[TASK STATEMENT]
Nothing but the lines from the one containing "nq = max(12, int(Lt" down to the one containing "cq = np.stack([ii, ii", both included, should be echoed, and each exactly as it stands.

┌────────

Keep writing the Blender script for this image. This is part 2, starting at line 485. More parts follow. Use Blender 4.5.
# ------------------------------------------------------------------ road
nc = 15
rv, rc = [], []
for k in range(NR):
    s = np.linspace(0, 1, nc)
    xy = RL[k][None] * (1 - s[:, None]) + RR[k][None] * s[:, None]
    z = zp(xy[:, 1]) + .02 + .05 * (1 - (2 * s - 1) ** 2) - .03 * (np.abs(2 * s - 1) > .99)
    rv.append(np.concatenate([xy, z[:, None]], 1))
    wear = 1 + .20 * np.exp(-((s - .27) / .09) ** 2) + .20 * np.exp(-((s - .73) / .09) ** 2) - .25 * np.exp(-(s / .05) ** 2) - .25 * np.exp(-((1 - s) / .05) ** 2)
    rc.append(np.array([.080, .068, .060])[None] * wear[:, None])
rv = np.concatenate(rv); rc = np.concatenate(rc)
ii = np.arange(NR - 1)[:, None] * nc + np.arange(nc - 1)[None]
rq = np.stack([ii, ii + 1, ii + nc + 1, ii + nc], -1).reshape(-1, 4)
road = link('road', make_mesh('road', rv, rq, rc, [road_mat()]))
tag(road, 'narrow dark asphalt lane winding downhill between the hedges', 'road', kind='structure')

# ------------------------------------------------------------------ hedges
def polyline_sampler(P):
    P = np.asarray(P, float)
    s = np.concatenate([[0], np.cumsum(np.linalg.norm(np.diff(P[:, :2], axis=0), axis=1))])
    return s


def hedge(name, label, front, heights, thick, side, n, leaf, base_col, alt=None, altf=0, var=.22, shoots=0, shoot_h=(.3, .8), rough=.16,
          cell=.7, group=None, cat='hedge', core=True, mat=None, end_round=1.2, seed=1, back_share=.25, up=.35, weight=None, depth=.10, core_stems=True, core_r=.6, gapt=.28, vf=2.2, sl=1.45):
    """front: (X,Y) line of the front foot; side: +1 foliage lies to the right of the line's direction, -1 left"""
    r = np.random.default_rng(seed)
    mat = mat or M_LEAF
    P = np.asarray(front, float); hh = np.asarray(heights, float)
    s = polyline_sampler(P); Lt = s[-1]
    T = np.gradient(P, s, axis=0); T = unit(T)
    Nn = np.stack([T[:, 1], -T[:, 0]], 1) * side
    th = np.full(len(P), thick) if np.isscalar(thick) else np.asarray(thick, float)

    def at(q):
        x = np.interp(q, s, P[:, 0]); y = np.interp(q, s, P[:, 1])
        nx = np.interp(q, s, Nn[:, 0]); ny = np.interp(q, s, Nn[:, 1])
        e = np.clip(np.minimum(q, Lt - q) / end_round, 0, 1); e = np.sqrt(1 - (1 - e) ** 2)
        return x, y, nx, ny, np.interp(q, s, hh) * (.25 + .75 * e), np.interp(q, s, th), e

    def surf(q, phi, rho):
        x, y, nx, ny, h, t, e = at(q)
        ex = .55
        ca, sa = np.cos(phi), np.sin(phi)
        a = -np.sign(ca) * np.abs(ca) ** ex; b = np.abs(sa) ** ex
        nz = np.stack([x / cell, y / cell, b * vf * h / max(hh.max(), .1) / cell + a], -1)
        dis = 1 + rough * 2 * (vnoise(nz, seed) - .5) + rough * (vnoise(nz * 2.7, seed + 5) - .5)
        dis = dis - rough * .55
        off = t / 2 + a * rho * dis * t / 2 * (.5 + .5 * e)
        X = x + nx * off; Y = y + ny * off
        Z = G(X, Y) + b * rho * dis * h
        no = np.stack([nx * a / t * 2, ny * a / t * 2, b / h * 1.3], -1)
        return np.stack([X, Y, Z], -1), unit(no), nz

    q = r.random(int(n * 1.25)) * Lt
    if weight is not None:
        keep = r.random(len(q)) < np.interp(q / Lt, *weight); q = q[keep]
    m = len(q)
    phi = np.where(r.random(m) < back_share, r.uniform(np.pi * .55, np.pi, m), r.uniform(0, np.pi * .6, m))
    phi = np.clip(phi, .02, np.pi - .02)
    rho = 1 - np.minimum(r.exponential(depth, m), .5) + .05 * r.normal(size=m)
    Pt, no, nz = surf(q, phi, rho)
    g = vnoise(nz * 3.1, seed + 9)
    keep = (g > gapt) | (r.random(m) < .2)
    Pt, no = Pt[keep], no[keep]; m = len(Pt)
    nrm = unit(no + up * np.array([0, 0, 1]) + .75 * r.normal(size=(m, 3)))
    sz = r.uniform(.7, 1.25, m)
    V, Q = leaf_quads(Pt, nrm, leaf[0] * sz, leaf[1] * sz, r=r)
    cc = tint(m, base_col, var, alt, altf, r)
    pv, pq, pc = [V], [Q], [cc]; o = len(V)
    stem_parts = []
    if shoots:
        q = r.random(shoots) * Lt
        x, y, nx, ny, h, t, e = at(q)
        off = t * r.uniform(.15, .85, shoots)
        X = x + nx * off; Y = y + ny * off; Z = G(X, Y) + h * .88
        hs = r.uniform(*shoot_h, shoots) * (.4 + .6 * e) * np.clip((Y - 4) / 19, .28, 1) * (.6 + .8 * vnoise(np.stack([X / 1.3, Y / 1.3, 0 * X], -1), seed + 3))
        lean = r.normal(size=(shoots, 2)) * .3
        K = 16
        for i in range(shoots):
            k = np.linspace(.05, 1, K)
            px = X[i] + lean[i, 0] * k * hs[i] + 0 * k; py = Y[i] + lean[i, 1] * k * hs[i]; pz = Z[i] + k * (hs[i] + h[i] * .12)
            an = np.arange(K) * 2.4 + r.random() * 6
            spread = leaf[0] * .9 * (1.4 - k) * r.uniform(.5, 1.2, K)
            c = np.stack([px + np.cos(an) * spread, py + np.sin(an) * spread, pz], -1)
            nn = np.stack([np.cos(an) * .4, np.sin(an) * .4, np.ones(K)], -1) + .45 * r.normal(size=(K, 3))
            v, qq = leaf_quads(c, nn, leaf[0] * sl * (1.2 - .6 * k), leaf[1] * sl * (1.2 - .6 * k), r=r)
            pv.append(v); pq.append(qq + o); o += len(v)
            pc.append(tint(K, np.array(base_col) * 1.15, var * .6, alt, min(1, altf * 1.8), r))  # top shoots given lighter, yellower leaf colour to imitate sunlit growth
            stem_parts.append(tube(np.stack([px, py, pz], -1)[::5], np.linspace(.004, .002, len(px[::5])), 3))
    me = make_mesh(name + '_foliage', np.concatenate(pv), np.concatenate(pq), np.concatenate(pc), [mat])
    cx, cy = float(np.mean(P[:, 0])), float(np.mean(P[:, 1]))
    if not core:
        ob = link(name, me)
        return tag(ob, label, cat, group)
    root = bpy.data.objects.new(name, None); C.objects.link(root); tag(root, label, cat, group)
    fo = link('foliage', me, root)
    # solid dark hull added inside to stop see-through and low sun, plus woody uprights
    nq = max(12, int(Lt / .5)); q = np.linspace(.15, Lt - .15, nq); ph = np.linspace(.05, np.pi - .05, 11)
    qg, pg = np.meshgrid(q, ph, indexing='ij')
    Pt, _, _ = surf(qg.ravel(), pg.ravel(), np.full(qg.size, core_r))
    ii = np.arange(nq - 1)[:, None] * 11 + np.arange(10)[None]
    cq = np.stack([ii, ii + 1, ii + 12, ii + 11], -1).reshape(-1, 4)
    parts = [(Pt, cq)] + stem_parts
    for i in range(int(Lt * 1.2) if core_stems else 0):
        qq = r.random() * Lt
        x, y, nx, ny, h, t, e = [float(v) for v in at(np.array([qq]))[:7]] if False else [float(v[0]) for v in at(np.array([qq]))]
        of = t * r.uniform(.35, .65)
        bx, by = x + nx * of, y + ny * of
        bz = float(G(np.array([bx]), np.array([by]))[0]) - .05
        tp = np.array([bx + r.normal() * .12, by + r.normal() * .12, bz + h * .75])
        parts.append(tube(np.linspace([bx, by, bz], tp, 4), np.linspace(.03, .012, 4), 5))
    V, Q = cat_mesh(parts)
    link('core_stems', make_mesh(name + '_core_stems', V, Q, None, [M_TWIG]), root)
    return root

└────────

[RESPONSE TO THE TASK]
    nq = max(12, int(Lt / .5)); q = np.linspace(.15, Lt - .15, nq); ph = np.linspace(.05, np.pi - .05, 11)
    qg, pg = np.meshgrid(q, ph, indexing='ij')
    Pt, _, _ = surf(qg.ravel(), pg.ravel(), np.full(qg.size, core_r))
    ii = np.arange(nq - 1)[:, None] * 11 + np.arange(10)[None]
    cq = np.stack([ii, ii + 1, ii + 12, ii + 11], -1).reshape(-1, 4)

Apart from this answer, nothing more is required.